旧ソ連邦をはじめとする共産主義国家での、政治的意図に基づく歴史記述の改変や抹消は、今となっては決して珍しいものではない。しかし北朝鮮の建国史が他国のそれと決定的に異なっているのは、建国の過程で中心的な役割を果たした、いわば「主役」とも呼ぶべき人物が、実は別の著名人の「替え玉」として登用されたという事実である。

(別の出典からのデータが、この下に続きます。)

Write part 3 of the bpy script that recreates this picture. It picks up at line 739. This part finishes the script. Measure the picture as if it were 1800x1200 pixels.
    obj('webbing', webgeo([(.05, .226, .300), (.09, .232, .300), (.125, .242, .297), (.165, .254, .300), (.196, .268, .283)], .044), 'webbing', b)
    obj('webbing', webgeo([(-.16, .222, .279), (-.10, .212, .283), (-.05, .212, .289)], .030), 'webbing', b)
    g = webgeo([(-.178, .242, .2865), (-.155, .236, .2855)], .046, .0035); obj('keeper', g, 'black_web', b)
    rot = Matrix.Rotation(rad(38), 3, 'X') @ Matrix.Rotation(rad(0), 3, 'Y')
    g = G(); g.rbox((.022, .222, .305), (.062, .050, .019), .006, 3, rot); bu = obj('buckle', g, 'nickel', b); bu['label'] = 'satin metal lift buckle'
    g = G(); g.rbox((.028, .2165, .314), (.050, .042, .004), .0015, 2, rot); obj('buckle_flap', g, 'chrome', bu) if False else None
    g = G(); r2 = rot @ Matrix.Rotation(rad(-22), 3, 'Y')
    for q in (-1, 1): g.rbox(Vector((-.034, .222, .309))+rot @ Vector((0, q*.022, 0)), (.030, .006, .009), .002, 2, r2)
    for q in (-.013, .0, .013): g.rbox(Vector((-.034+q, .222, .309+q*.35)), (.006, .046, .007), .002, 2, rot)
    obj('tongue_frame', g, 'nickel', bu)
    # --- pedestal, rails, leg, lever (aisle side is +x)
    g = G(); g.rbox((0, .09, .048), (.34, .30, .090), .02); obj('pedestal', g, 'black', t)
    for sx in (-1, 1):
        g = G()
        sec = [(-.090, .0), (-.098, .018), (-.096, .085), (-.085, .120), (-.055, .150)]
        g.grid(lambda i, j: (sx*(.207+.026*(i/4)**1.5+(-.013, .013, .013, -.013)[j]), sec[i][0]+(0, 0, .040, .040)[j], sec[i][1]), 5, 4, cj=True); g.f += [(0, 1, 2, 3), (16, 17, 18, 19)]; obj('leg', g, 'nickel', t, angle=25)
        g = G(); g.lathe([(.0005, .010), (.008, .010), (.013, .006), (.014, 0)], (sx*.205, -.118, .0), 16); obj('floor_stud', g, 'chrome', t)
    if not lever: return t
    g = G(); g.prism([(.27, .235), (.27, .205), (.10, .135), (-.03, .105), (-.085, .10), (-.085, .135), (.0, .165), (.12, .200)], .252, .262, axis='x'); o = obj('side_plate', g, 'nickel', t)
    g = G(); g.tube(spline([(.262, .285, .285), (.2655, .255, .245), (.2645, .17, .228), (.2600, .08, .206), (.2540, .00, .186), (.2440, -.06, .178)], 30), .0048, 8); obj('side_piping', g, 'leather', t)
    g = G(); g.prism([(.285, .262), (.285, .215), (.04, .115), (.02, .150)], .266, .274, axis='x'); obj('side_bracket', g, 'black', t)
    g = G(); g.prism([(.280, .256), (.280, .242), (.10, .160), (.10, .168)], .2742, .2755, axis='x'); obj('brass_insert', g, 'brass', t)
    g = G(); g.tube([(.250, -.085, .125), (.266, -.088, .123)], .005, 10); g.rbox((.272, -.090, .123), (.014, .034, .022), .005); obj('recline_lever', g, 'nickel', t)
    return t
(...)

北朝鮮の「建国の父」と称される金日成(キム・イルソン)。「金成柱(キム・ソジュン、金聖柱と書く説もあり)」という本名を捨てて、北朝鮮の国家建設に尽力した彼は、旧日本軍の降伏直後に朝鮮北部の支配権を掌握したソ連軍によって同地へと送り込まれた、当時33歳の若き革命家だった。しかし、ソ連の独裁者スターリンが最初に考案した朝鮮北部の統治組織において、彼の占める地位は決して高いものではなかった。スターリンは、彼とは別の朝鮮人民族主義者を、北朝鮮の大統領の座に据えるよう現地の赤軍司令部に命じていたのである。

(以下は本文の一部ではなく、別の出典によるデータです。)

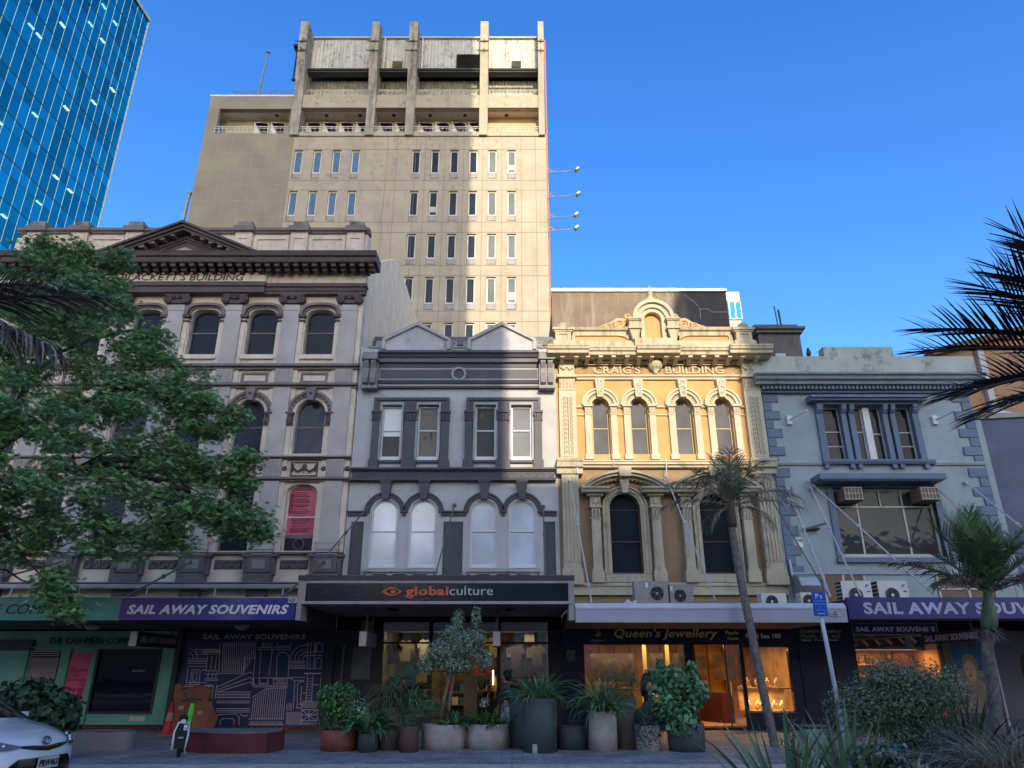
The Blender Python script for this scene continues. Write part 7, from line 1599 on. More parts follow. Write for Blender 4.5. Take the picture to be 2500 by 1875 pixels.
for c_, k_ in (((-1.6, 17.85, 2.0, .42, .4, .34), 2400), ((-1.1, 17.9, 2.15, .42, .4, .38), 2400), ((-1.95, 17.8, 1.75, .28, .3, .24), 700), ((-.65, 17.85, 1.85, .28, .28, .26), 650), ((-1.28, 17.9, 2.65, .17, .2, .34), 500), ((-.85, 17.9, 2.75, .13, .18, .3), 380), ((-1.35, 17.85, 1.75, .5, .4, .22), 1500), ((-.8, 17.9, 2.3, .22, .3, .25), 900), ((-1.4, 17.9, 2.35, .3, .3, .3), 1000)):
    leaves(e_, *c_, int(k_*1.3), 0.078, rr, 0.38, shell=.35, drop=.2)
obj('crown', e_, M_lf5, ot)
plant('strap_leaf_lily', clump(-1.27, 17.7, 0.45, 55, (.3, .6), .07, 1, (1.0, 2.2), M_lf2, seed=9, r0=.12, lift=(.3, 1.3)), M_lf2, 'dark lily at the foot of the olive tree, in the same planter')
plant('strap_leaf_lily', clump(-0.55, 17.85, 0.45, 90, (.35, .65), .07, 1, (1.0, 2.2), M_lf1, seed=10, r0=.3, lift=(.3, 1.3)), M_lf1, 'dark lilies filling the concrete planter beside the olive')
e_ = MB(); leaves(e_, -0.62, 17.7, 0.95, .12, .1, .14, 70, 0.03, rr, 1.0); plant('white_flower_spray', e_, M_fl, 'small white flower spike above the dark lilies', 'flowers')
plant('flax_tuft', clump(0.55, 17.3, 1.0, 330, (.4, .85), .022, 1, (0.9, 2.2), M_lf2, seed=12, r0=.3, lift=(.3, 1.5)), M_lf2, 'bushy narrow leaf tuft in the largest dark green planter')
e_ = MB(); leaves(e_, .6, 17.2, 1.12, .36, .3, .12, 260, .08, rr, .5); plant('ground_cover', e_, M_lf1, 'low glossy leaves at the rim of the largest dark green planter', 'plant')
e_ = MB()
for i in range(240): a = rr.uniform(0, 6.28); q = .31*math.sqrt(rr.random()); x, y = 1.34+q*math.cos(a), 17.8+q*math.sin(a); s_ = rr.uniform(.01, .025); e_.box(x-s_, x+s_, y-s_, y+s_, .405, .42+s_)
gv = obj('gravel', e_, mat('grey_gravel', (0.14, 0.14, 0.15))); gv['label'] = 'grey gravel in the low dark planter'; gv['category'] = 'gravel'; gv['kind'] = 'stuff'
plant('flax', clump(1.98, 17.35, 0.74, 240, (.6, 1.15), .034, 1, (0.9, 3.0), M_lf2, seed=13, r0=.16, lift=(.25, 1.5), seg=8), M_lf2, 'arching long leaf flax in the concrete cylinder planter')
e_ = MB()
for c_ in ((2.3, 17.85, 1.45, .42, .35, .3), (2.75, 17.9, 1.4, .38, .35, .28), (2.5, 17.8, 1.1, .4, .3, .25)): leaves(e_, *c_, 1900, 0.03, rr, 0.4, shell=.2)
e_.tube([(2.5, 17.9, .95), (2.4, 17.9, 1.3)], .012, 5); plant('wispy_shrub', e_, M_lf3, 'wispy fine leaved shrub above the taller grey brown planter', 'shrub')
e_ = MB()
for c_ in ((2.93, 17.32, .42, .33, .3, .42), (2.9, 17.3, .68, .25, .25, .2)): leaves(e_, *c_, 1700, 0.045, rr, 0.7, shell=.6)
plant('small_leaf_bush', e_, M_lf6, 'dense dark round bush of small leaves reaching the ground', 'shrub')
e_ = MB()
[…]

それでは、この金日成という若者は、いかにして朝鮮北部の政治権力を掌握し、北朝鮮の独裁的な国家元首という地位を獲得したのだろうか。そして、もし彼が「替え玉」の金日成だとしたら、本物の「金日成」とはいかなる人物だったのだろうか。

本書は、第二次世界大戦の終結(1945年)から北朝鮮の建国(1948年)、朝鮮戦争(1950〜1953年)を経て、金日成から息子の金正日(キム・ジョンイル)に権力が継承されるまでの朝鮮半島北部の歴史を、コンパクトにまとめた記事です。2003年1月、学研パブリッシングの雑誌『歴史群像』第60号(2003年8月号)の第3特集記事として、B5判14ページで発表されました。

拉致問題や核開発問題など、日本にとっても無視できない存在である北朝鮮という国の内在的論理や、同国の政治を支配する思考パターンを理解する一助になれば幸いです。